No dia 3 de agosto, Venício Lima visita a sede do Barão de Itararé (Rua Rego Freitas, 454, conjunto 83 – República), em São Paulo, para lançar seu novo livro, Cultura do silêncio e democracia no Brasil: Ensaios em defesa da liberdade de expressão (1980-2015) (Ed. UnB). Em debate sobre ‘a mídia e a cultura do silêncio’, o estudioso terá a companhia do senador Roberto Requião (PMDB-PR) e da deputada Luciana Santos (PCdoB-PE). A atividade, marcada para as 19h, é aberta ao público.

A comunicação e a defesa da liberdade de expressão são temas recorrentes na extensa obra de Venício Lima. Composto de 20 ensaios, Cultura do silêncio e democracia no Brasil traz uma reflexão profunda sobre o tema, sempre sob a ótica da democracia, princípio historicamente ausente quando se trata da mídia no Brasil.

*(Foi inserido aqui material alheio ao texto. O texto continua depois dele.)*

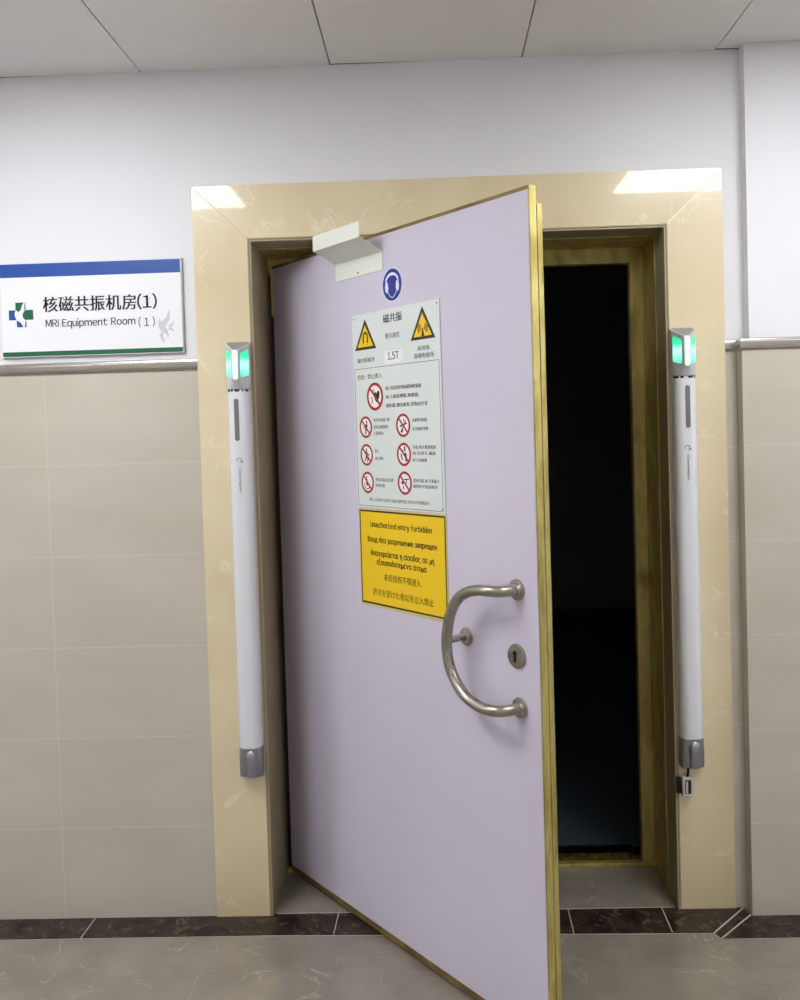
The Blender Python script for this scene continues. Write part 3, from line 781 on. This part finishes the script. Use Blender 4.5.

Emiliano José e Tereza Cruvinel escreveram suas impressões sobre a obra. Confira, a seguir, as duas resenhas:

A mídia e a cultura do silêncio, por Emiliano José

Venício Lima é desses intelectuais raros. Não só pela erudição, como e principalmente, pelo seu compromisso com as classes trabalhadoras, com a democracia, com a liberdade. Com propriedade, pode ser qualificado, à Gramsci, de intelectual orgânico. Seu mais recente livro – Cultura do silêncio e democracia no Brasil: ensaios em defesa da liberdade de expressão [1980-2015] – é uma expressão disso. Ao selecionar textos básicos de sua produção entre 1980 e 2015, evidencia o quanto seu pensamento contribuiu para a luta democrática no Brasil e o quanto suas formulações têm lado.

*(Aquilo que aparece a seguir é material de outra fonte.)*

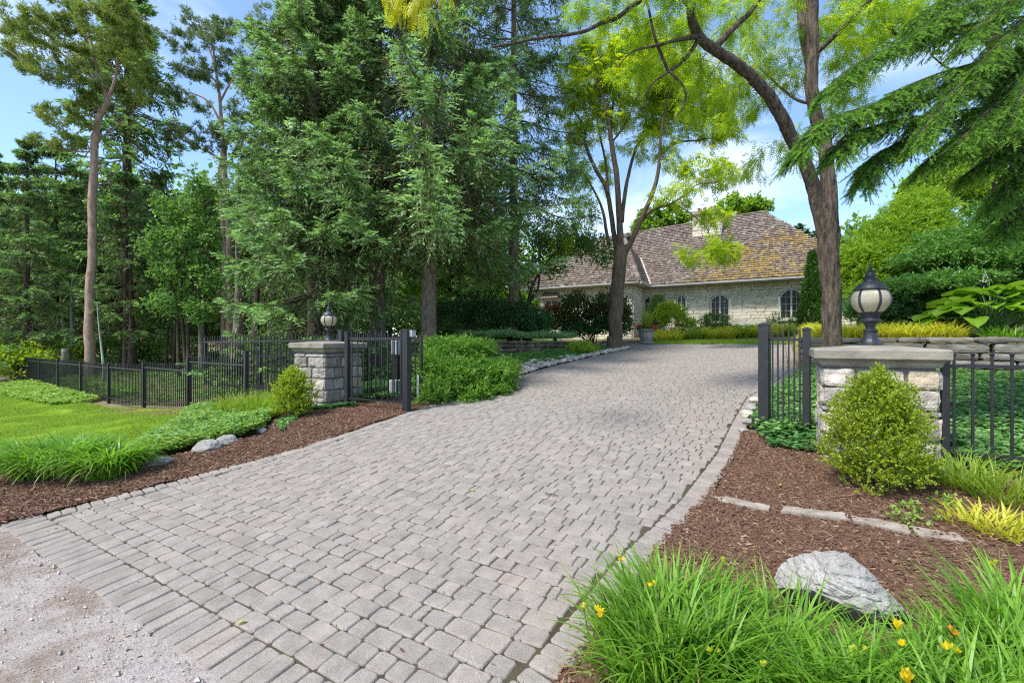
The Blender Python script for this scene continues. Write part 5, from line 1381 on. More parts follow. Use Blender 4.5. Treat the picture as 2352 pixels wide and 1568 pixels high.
def bl(l): return [(at(cx, cy, y), (rx * y / FPX, .7, ry * y / FPX), n) for cx, cy, y, rx, ry, n in l]
S, D = sk.twigs(bl([(1540, 40, 7.4, 120, 60, 46), (1650, 40, 8.2, 110, 60, 46), (1420, 15, 6.9, 120, 50, 44), (1760, 60, 9.0, 90, 80, 48), (1780, 170, 9.2, 75, 60, 40), (1940, 60, 8.9, 80, 80, 50), (2010, 40, 8.2, 90, 55, 40), (1690, 240, 9.5, 80, 55, 36), (1610, 210, 8.2, 80, 60, 36), (1960, 160, 9.2, 60, 70, 34), (1940, 250, 9.4, 50, 60, 20), (1780, 330, 9.0, 60, 40, 12), (1700, 390, 9.0, 75, 25, 14), (1500, 140, 7.6, 90, 50, 30), (1700, 150, 9.0, 70, 60, 30)]), .005, 13, .14, .30, 6, .10, .016, .14)
cr = MB(); k = rng.uniform(0, 1, len(S)) < .36
for q, m in ((k, 0), (~k, 1)): compound(cr, S[q], unit(D[q] * .4 + runit(q.sum()) * .7 - UP * .45), rng.uniform(.14, .23, q.sum()), 6, .040, .016, m)
S2, D2 = sk.twigs(bl([(905, -46, 4.7, 58, 18, 12), (985, -46, 4.8, 45, 16, 10)]), .004, 9, .08, .3, 6, .05, .01, .12)
th = plant_tree('honey_locust', 'large forked honey locust with a leaning limb, standing behind the near pillar', 'tree', b, sk.mb, cr, [M['bark_locust']], [M['locust'], M['locust_green']])
cr = MB(); compound(cr, S2, unit(D2 * .25 + runit(len(S2)) * .4 - UP * 1.0), rng.uniform(.16, .24, len(S2)), 9, .036, .016, 0, .1)
cr.build('leaf_spray', M['locust_gold'], th)['label'] = 'bright golden spray of locust leaves hanging into the top of the picture'
# --- middle honey locust
rng = np.random.default_rng(33); sk = Skel(); Y = 17.0; b = gpt(1411, Y)
A3 = lambda l, d=0.0: [at(x, y, Y + d * k / max(1, len(l) - 1)) for k, (x, y) in enumerate(l)]
P = A3([(1411, 800), (1413, 720), (1416, 660), (1421, 600), (1424, 565)]); P[0][2] = b[2] - .1
sk.limb(P, .27, .235, 24, wob=.09, wsc=5, node=False); sk.mb.tube([b - UP * .1, b + UP * .15, b + UP * .5], [.36, .30, .265], 18, wob=.08)
for l, r0, r1, d in (([(1421, 600), (1411, 548), (1394, 439), (1366, 387), (1346, 334), (1342, 290), (1316, 253), (1304, 225)], .14, .03, 1.2), ([(1424, 580), (1422, 506), (1417, 404), (1405, 334), (1400, 290), (1387, 228), (1374, 180), (1368, 120)], .17, .04, -.8), ([(1402, 310), (1406, 260), (1411, 210), (1418, 140)], .08, .03, .6), ([(1426, 510), (1432, 468), (1443, 404), (1462, 340), (1476, 310), (1490, 240), (1500, 190)], .12, .03, .8), ([(1430, 590), (1453, 548), (1478, 492), (1503, 429), (1516, 360), (1517, 320), (1530, 240), (1548, 180)], .15, .035, -1.0), ([(1465, 520), (1485, 494), (1508, 478), (1541, 468), (1580, 443), (1600, 424), (1640, 418), (1690, 402)], .08, .015, -2.0), ([(1517, 356), (1550, 328), (1605, 322), (1675, 309), (1730, 285)], .07, .012, 1.4), ([(1545, 465), (1585, 490), (1620, 520), (1640, 560), (1690, 580)], .04, .010, -1.5),
                     ([(1398, 560), (1380, 470), (1340, 400), (1300, 360)], .09, .02, 2.0), ([(1396, 445), (1392, 380), (1380, 320), (1370, 270)], .07, .03, 1.4), ([(1346, 330), (1320, 330), (1290, 310)], .04, .015, .6), ([(1404, 330), (1440, 280), (1460, 220)], .05, .02, -1)):
    sk.limb(A3(l, d), r0 * .8, r1 * .8, 10, wob=.06)
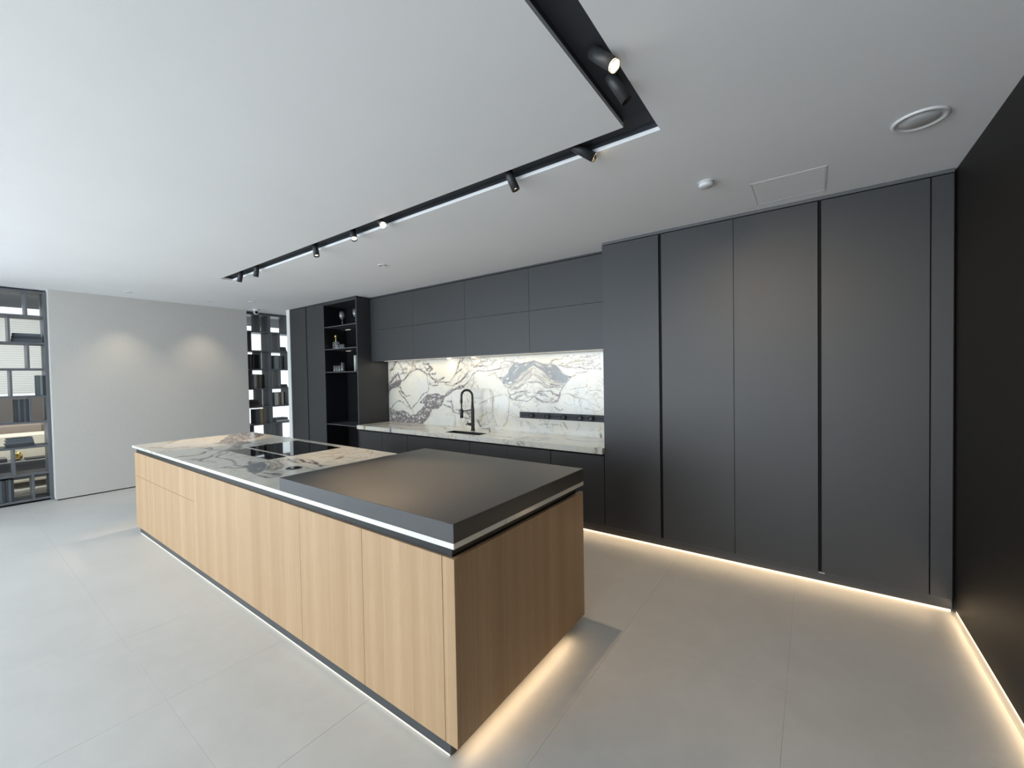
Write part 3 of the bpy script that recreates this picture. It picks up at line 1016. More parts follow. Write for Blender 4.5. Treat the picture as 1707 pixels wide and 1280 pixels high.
ZD0, ZD1 = 0.098, 2.868
tall = [
    (-1.670, -1.128, 'charcoal tall cabinet right of the marble worktop, leftmost of the tall doors on the right'),
    (-1.104, -0.524, 'charcoal tall cabinet with its left edge on a wide black handle groove'),
    (-0.522, 0.035, 'charcoal tall cabinet left of the handle groove with a pale metal chip at its foot'),
    (0.055, 0.632, 'charcoal tall cabinet with the rightmost full door, beside the narrow filler panel'),
]
for i, (x0, x1, lab) in enumerate(tall):
    t = thing('tall_cabinet', lab, 'cabinet', ((x0 + x1) / 2, 4.14, ZD0), 'tall cabinets on the right')
    bx0 = x0 if i == 0 else x0 - (0.0215 if i == 1 else 0.0005)
    bx1 = x1 + (0.0005 if i != 3 else 0.0)
    panel('body', M['gap'] if i else M['char'], (bx0 + 0.001, bx1, YC + 0.024, YB - 0.006, ZD0 + 0.002, 2.872), t, 0)
    panel('door', M['char'], (x0, x1, YC, YC + 0.022, ZD0, ZD1), t, 0.0015)
    if i in (1, 3):
        MB().box(x0 - 0.0195, x0 - 0.004, YC + 0.016, YC + 0.0235, ZD0, ZD1).build('handle_groove', M['gap'], t)
    if i == 3:
        MB().box(x0 - 0.017, x0 + 0.018, YC - 0.004, YC - 0.0005, ZD0 - 0.006, ZD0 + 0.003).build('profile_end', M['steel'], t, label='pale metal chip at the foot of the groove')
f = thing('filler_panel', 'narrow charcoal filler strip between the last tall door and the black right wall', 'panel', (0.69, YC + 0.02, 0.098))
panel('strip', M['char'], (0.638, 0.742, YC, YC + 0.022, 0.098, ZD1), f)
panel('backing', M['gap'], (0.636, 0.752, YC + 0.024, 3.895, 0.098, ZD1), f, 0)
tag(MB().box(-1.670, 0.742, YC - 0.004, YC + 0.05, 2.874, ZC - 0.001, bev=0.001).build('top_infill', M['edge']), 'slim grey infill strip between the right tall doors and the ceiling', 'trim')

pl = thing('cabinet_plinth', 'anthracite plinth along the floor under the right tall cabinets', 'plinth', (-0.5, 3.91, 0.0))
panel('plinth_board', M['plinth'], (-1.80, 0.750, 3.900, 3.918, 0.012, 0.092), pl)
panel('plinth_board', M['plinth'], (-5.74, -1.803, 3.900, 3.918, 0.012, 0.092), pl)
box('foot', M['gap'], (-5.7, 0.74, 3.93, 3.95, 0.0, 0.05), pl)
box('led_strip', M['led'], (-5.70, 0.742, 3.8935, 3.8995, 0.003, 0.015), pl, label='glowing warm strip along the floor')

lamp('plinth_glow', 'AREA', (-2.5, 3.882, 0.070), (-2.5, 3.72, 0.0), 4.2, WARM, pl, shape='RECTANGLE', size=6.3, size_y=0.012)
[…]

Cientista social, mestre, doutor, pós-doutor em mais de uma ocasião, especialista em História do Cristianismo Antigo, professor titular de Ciência Política e Comunicação da Universidade de Brasília (aposentado), foi pesquisador visitante I do CNPq no Departamento de Ciência Política da Universidade Federal de Minas Gerais, professor visitante nas universidades de Illinois e Miami-Ohio, EUA e La Habana, Cuba, e coordenador de Pós-Graduação da Universidade Estadual do Rio Grande do Sul, além de fundador e primeiro coordenador do Núcleo de Estudos sobre Mídia e Política da UNB. É também jornalista profissional.

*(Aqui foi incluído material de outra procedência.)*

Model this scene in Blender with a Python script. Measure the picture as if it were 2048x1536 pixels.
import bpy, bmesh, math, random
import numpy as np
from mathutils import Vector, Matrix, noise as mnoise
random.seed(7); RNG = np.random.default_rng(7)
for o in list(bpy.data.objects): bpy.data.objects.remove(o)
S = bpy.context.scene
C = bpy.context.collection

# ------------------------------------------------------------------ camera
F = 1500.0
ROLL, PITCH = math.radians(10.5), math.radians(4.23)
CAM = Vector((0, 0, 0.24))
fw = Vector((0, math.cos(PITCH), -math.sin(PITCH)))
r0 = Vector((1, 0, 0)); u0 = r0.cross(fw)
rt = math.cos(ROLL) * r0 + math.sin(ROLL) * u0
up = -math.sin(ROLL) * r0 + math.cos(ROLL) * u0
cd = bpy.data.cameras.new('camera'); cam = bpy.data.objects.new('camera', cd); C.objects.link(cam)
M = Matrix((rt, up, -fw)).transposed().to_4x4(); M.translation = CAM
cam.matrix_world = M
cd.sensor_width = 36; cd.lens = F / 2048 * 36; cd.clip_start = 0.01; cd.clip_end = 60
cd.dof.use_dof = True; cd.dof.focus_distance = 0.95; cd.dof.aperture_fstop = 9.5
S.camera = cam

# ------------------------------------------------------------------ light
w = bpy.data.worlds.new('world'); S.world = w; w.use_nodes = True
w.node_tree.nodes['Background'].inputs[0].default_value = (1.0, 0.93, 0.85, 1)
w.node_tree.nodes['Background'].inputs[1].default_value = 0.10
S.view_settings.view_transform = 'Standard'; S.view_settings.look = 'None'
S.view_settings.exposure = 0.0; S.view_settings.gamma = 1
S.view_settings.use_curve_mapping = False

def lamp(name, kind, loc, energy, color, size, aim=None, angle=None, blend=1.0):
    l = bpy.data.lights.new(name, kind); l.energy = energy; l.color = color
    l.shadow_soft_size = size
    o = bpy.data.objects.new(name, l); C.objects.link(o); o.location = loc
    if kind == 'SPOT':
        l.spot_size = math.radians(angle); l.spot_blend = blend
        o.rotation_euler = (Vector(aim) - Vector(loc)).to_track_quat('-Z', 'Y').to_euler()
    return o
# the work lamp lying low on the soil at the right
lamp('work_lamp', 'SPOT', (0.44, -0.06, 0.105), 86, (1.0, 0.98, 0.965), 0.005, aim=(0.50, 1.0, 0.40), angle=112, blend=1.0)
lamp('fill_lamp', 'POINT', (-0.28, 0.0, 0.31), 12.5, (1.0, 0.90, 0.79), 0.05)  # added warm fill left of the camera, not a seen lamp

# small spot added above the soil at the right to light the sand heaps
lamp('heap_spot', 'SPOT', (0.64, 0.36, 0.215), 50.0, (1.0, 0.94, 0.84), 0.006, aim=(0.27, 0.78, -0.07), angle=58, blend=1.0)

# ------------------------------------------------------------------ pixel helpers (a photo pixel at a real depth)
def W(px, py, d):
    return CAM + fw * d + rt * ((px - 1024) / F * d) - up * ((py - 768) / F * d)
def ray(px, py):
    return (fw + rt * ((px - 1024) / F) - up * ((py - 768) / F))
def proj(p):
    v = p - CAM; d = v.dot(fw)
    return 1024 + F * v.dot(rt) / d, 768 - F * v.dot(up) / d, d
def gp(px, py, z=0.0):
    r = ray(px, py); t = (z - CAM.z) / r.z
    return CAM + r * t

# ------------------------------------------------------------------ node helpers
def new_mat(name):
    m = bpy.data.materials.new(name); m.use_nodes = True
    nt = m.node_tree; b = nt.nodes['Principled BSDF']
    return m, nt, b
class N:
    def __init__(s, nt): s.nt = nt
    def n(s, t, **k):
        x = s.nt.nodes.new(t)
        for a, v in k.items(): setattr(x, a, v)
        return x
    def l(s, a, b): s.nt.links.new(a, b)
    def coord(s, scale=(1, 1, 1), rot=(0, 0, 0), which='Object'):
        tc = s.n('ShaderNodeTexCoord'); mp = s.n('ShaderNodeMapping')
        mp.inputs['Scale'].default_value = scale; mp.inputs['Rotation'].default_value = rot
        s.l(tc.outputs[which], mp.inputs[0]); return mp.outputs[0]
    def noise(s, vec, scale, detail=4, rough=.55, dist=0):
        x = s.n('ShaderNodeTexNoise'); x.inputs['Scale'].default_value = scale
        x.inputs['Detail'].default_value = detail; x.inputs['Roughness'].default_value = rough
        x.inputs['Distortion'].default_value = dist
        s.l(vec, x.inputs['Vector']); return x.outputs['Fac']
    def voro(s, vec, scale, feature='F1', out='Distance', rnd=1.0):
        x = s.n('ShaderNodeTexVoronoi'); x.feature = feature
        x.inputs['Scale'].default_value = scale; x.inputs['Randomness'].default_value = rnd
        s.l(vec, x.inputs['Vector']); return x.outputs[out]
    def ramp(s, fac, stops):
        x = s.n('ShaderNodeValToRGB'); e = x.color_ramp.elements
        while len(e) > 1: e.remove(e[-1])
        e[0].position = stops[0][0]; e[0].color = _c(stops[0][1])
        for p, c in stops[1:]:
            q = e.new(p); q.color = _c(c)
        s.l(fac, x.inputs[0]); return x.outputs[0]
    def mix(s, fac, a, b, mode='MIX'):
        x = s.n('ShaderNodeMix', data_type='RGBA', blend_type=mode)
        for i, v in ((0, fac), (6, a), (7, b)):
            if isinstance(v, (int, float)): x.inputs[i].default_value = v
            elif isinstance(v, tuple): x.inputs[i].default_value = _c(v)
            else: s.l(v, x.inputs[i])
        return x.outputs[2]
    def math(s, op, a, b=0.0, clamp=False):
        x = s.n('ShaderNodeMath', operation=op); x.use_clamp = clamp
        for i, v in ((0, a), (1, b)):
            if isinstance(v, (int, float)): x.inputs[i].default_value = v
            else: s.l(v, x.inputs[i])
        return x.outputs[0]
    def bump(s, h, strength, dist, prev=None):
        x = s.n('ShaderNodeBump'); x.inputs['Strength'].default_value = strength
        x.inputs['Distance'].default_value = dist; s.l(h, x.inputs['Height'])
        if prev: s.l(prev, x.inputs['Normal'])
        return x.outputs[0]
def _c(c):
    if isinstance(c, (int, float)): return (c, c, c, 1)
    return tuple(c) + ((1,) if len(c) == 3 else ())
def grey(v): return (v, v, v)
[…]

Seus ensaios têm matrizes claras. Primeiro, não conseguem esconder, e nem pretendem, o acento marxista. Tal matriz evidencia-se no método de análise, na clareza de que a história está fundada na luta de classes e que nunca deve fugir da noção de totalidade, inclusive e principalmente quando se analisa os meios de comunicação, que nunca podem ser vistos isoladamente, à parte da sociedade, da economia, da cultura e da política. Segundo, seus textos guardam um compromisso profundo com a democracia em seu sentido mais substantivo. A democracia nele sempre cobra participação popular, cidadania ativa, defesa dos conselhos, autonomia do povo. E deve ser erigida sob um Estado de Direito capaz de promover simultaneamente a igualdade e a diferença, características essenciais da política, se transformadora.

Terceiro, essa concepção de democracia provavelmente decorre de outra matriz – a gramsciana. Indaga-se se esta é decorrente de Marx, ou quem sabe, ela própria é que o tenha levado a Marx. Sem aparecer constante e explicitamente nesses textos, Gramsci está sempre a insinuar-se em suas concepções democráticas e no próprio entendimento do processo de transformação da sociedade, mais próximo da ideia de conquistas obtidas trincheira por trincheira do que da concepção do assalto ao Palácio de Inverno.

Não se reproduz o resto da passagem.